Plutarco cuenta en «Vidas paralelas» cómo Julio César repudió a su esposa Pompeya por verse envuelta en un escándalo del que no fue culpable. Un patricio romano que estaba enamorado de ella se infiltró en su casa en plena celebración de unas fiestas exclusivamente femeninas. Pompeya no estaba al tanto de las intenciones del asaltante, pero la frase del César pasó a la historia: «No basta que la mujer del césar sea honesta, también tiene que parecerlo». Miguel de Cervantes fue más allá y añadió una vuelta de tuerca cuando puso en boca de Don Quijote: «La mujer ha de ser dueña y parecerlo, que es más». Podríamos discutir si esto último no es echar leña al fuego de la hipocresía, tan española (no parece más importante «parecer» que «ser»), pero a veces ocurre lo contrario: que lo que «es» no se vislumbra, no «parece ser».

En estos días, por ejemplo, es difícil distinguir el estado de derecho en Cataluña, cuando el presidente autonómico Torra alienta a quienes agreden y provocan en las calles. ¿Se imaginan ser mozo de escuadra en una región donde los delincuentes son jaleados desde el poder?

El histórico discurso del Rey hace ahora un año tuvo exactamente la función de restañar la definición de la democracia, su «apariencia» o reputación.

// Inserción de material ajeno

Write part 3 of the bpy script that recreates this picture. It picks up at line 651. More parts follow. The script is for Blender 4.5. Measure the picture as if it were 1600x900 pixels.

Colocarla de nuevo en los términos en que viene definida por la ley, frente a quienes hablan y hablan y hablan de democracia para referirse a su propia voluntad.

En los sucesos del tremendo octubre del 2017 España seguía siendo un Estado democrático de derecho, una Monarquía constitucional, pero ya no lo parecía. El poder autonómico había convocado –sin tener atribuciones para ello– un referendo impugnado por el Tribunal Constitucional. Los mozos de escuadra se cruzaron de brazos y la Cámara local votó la independencia de Cataluña arrogándose el derecho de 47 millones de españoles. Era tanto el bandidaje que resultaba fácil confundirse. La voz clara y serena de Felipe VI, reivindicando la Constitución y el Estatuto de Autonomía hizo «aparecer» la ley. No es que ésta hubiese desaparecido, pero se desdibujaba en la conciencia de muchos.

Hay quien pretende que el Rey se «apuntó» a uno de los bandos en liza y «desamparó» a los súbditos partidarios de la independencia. Nada más lejos de la realidad, el monarca también señaló el camino para quienes no estén de acuerdo con el orden vigente: los cambios legales por la vía de las mayorías. Lo que no podía hacer es amparar minorías despóticas resueltas a imponerse sobre los demás. Hoy, más que nunca, la Corona es la Ley. Al menos mientras lo decidamos 47 millones de españoles. El Rey despejó equívocos y puso delante de todos la realidad.